Chocolate House

From the 2010s through 2022, the building located at Sumska Street, 43 housed the Lviv Chocolate Workshop.

Photo: Ivan Ponomarenko, 2018

Oleksander Leibfreid dates the house to the early 20th century, without specifying a year, and believes that the architect M. Roitenberg designed it. According to the 1909 list of homeowners, the house was owned by the burgher Stepan Zakharovich Kislakov.

In the early 1920s, the building housed the American Relief Administration (an American charitable organization that provided aid to the starving people of Ukraine from 1919 to 1923)

Photo: Ivan Ponomarenko, 2019

A commemorative plaque installed in 2016 as part of “Germany Week” states that the building housed the German consulate in 1912.
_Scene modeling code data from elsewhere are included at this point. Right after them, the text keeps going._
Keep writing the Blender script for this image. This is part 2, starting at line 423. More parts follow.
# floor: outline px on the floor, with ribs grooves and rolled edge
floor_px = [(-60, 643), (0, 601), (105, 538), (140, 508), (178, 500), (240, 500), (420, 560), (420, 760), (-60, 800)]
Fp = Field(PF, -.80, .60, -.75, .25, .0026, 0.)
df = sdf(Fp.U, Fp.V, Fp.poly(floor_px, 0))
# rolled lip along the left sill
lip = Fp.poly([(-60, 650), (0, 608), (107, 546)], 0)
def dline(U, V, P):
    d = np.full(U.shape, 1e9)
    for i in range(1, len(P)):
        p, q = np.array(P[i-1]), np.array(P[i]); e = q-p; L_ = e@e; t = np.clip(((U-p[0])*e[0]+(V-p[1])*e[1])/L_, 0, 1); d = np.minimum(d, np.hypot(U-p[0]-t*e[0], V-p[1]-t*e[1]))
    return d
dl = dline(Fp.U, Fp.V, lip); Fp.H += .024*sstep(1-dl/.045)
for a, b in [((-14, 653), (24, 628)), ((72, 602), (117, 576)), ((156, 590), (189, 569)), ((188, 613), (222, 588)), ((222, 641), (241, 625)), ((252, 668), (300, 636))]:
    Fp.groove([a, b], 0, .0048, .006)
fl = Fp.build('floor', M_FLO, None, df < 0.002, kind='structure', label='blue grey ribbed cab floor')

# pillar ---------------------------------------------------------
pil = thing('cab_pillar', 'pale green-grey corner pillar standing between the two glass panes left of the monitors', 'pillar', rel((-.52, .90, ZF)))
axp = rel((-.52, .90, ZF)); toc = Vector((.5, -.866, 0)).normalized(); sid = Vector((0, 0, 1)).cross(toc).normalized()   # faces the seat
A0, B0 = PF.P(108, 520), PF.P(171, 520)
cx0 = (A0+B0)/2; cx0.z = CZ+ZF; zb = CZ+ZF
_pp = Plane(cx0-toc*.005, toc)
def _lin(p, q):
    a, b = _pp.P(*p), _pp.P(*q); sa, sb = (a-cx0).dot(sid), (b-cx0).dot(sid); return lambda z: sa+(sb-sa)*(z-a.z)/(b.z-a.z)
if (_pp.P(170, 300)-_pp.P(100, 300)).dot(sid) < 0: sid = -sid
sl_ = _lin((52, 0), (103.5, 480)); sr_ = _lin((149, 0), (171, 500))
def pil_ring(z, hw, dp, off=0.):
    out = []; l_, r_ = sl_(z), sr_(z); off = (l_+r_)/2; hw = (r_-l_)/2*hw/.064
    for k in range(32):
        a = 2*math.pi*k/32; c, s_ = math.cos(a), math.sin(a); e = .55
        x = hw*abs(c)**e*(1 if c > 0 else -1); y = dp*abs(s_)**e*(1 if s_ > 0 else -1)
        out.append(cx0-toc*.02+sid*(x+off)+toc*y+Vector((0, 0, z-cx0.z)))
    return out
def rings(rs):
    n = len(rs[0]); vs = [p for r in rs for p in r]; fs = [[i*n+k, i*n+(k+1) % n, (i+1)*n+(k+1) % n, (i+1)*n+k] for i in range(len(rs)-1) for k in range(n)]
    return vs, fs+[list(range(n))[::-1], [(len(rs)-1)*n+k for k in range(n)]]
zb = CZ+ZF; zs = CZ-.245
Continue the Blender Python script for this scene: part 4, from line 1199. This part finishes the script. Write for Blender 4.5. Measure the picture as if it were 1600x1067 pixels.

Photo: Ivan Ponomarenko, 2018

Until recently, it was a faded white, but now the facade has taken on a natural, non-acidic hue with hints of light brown.

Photo: Ivan Ponomarenko, 2018

What is simply unthinkable in Kharkiv, however, is restoring the original window frames design. There is no certainty that the frames were 100% like the original, but typically in Kharkiv, when old buildings are converted into cafes and retail or office spaces, single-pane windows are installed—without any frames at all.

The building was damaged in a Russian missile strike on March 2, 2022, and lost some of its windows. The Chocolate House sustained another significant damage in a strike by a Russian “Shahed” drone on December 31, 2023.